Objective.
Each line from the line with "What Blender Python" to the line with "px_ = wmath('DIVIDE', sep.outputs[0], zz);", inclusive, is to be repeated exactly; no other line and no picture belongs in the copy.

(Scripts that build scenes)

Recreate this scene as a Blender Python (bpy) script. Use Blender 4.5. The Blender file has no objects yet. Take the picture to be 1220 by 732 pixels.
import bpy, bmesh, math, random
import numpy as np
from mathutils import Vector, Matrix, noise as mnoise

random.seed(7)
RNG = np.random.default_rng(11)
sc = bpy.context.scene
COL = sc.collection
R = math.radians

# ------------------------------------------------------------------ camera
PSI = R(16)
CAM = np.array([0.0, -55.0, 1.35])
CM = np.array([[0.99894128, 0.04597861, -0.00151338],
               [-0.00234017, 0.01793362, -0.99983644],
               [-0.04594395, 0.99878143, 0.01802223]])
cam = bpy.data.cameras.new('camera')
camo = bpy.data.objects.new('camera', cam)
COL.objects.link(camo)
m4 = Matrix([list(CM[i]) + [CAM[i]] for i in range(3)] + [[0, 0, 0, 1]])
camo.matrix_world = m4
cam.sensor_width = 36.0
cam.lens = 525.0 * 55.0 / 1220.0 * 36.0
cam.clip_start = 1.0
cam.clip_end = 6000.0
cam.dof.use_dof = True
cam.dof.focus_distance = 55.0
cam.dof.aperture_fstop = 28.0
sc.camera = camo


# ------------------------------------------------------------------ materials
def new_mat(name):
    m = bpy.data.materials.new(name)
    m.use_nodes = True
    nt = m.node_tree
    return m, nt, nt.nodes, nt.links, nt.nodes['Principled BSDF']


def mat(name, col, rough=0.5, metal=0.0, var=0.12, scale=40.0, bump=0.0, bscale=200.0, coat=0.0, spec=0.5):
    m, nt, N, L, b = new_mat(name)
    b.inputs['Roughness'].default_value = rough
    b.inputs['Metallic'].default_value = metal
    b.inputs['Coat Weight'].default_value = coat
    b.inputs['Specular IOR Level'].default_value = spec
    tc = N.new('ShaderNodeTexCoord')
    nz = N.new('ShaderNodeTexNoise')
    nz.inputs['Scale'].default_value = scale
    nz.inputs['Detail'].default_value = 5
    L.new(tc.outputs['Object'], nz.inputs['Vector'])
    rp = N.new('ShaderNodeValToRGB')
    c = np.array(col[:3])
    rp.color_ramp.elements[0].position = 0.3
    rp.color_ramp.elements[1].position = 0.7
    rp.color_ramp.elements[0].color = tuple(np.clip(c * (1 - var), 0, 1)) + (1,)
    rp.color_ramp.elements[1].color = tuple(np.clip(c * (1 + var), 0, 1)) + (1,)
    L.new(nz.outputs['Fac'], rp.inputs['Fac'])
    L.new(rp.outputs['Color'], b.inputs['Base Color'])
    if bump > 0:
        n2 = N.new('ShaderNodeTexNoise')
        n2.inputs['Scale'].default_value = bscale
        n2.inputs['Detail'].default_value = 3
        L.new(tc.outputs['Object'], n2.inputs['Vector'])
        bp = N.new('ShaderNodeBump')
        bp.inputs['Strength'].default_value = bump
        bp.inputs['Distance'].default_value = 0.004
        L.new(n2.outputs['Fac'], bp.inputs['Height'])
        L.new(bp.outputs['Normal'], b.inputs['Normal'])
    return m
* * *
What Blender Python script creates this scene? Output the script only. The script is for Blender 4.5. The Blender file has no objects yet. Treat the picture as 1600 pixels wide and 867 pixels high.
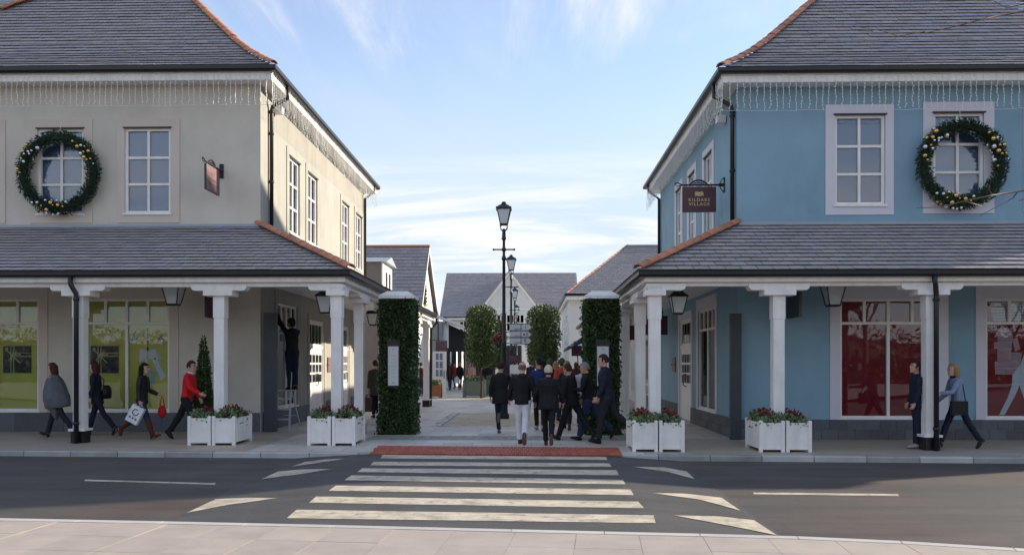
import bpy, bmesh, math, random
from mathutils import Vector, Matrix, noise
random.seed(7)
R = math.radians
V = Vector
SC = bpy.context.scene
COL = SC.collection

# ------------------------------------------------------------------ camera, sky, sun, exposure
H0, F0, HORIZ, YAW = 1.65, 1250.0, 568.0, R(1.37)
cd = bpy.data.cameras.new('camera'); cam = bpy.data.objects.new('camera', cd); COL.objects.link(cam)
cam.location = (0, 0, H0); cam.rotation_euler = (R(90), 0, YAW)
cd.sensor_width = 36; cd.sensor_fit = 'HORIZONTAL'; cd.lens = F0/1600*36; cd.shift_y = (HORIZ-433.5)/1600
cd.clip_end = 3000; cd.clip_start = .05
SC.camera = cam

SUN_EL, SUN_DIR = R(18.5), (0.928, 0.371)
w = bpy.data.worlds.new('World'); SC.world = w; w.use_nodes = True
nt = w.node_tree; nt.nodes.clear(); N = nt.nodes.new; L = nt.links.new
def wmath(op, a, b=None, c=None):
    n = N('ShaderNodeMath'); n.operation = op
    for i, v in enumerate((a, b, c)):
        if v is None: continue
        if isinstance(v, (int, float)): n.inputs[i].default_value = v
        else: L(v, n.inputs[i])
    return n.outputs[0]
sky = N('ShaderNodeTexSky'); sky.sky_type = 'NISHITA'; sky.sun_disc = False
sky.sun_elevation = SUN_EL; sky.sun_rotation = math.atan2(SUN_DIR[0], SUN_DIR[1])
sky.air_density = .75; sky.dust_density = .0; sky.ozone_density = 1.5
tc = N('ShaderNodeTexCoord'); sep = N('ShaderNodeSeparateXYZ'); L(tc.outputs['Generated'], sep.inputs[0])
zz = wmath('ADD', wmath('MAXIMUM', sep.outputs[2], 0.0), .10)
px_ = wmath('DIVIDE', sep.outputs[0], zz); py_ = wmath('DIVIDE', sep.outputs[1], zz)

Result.
What Blender Python script creates this scene? Output the script only. The script is for Blender 4.5. The Blender file has no objects yet. Treat the picture as 1600 pixels wide and 867 pixels high.
import bpy, bmesh, math, random
from mathutils import Vector, Matrix, noise
random.seed(7)
R = math.radians
V = Vector
SC = bpy.context.scene
COL = SC.collection

# ------------------------------------------------------------------ camera, sky, sun, exposure
H0, F0, HORIZ, YAW = 1.65, 1250.0, 568.0, R(1.37)
cd = bpy.data.cameras.new('camera'); cam = bpy.data.objects.new('camera', cd); COL.objects.link(cam)
cam.location = (0, 0, H0); cam.rotation_euler = (R(90), 0, YAW)
cd.sensor_width = 36; cd.sensor_fit = 'HORIZONTAL'; cd.lens = F0/1600*36; cd.shift_y = (HORIZ-433.5)/1600
cd.clip_end = 3000; cd.clip_start = .05
SC.camera = cam

SUN_EL, SUN_DIR = R(18.5), (0.928, 0.371)
w = bpy.data.worlds.new('World'); SC.world = w; w.use_nodes = True
nt = w.node_tree; nt.nodes.clear(); N = nt.nodes.new; L = nt.links.new
def wmath(op, a, b=None, c=None):
    n = N('ShaderNodeMath'); n.operation = op
    for i, v in enumerate((a, b, c)):
        if v is None: continue
        if isinstance(v, (int, float)): n.inputs[i].default_value = v
        else: L(v, n.inputs[i])
    return n.outputs[0]
sky = N('ShaderNodeTexSky'); sky.sky_type = 'NISHITA'; sky.sun_disc = False
sky.sun_elevation = SUN_EL; sky.sun_rotation = math.atan2(SUN_DIR[0], SUN_DIR[1])
sky.air_density = .75; sky.dust_density = .0; sky.ozone_density = 1.5
tc = N('ShaderNodeTexCoord'); sep = N('ShaderNodeSeparateXYZ'); L(tc.outputs['Generated'], sep.inputs[0])
zz = wmath('ADD', wmath('MAXIMUM', sep.outputs[2], 0.0), .10)
px_ = wmath('DIVIDE', sep.outputs[0], zz); py_ = wmath('DIVIDE', sep.outputs[1], zz)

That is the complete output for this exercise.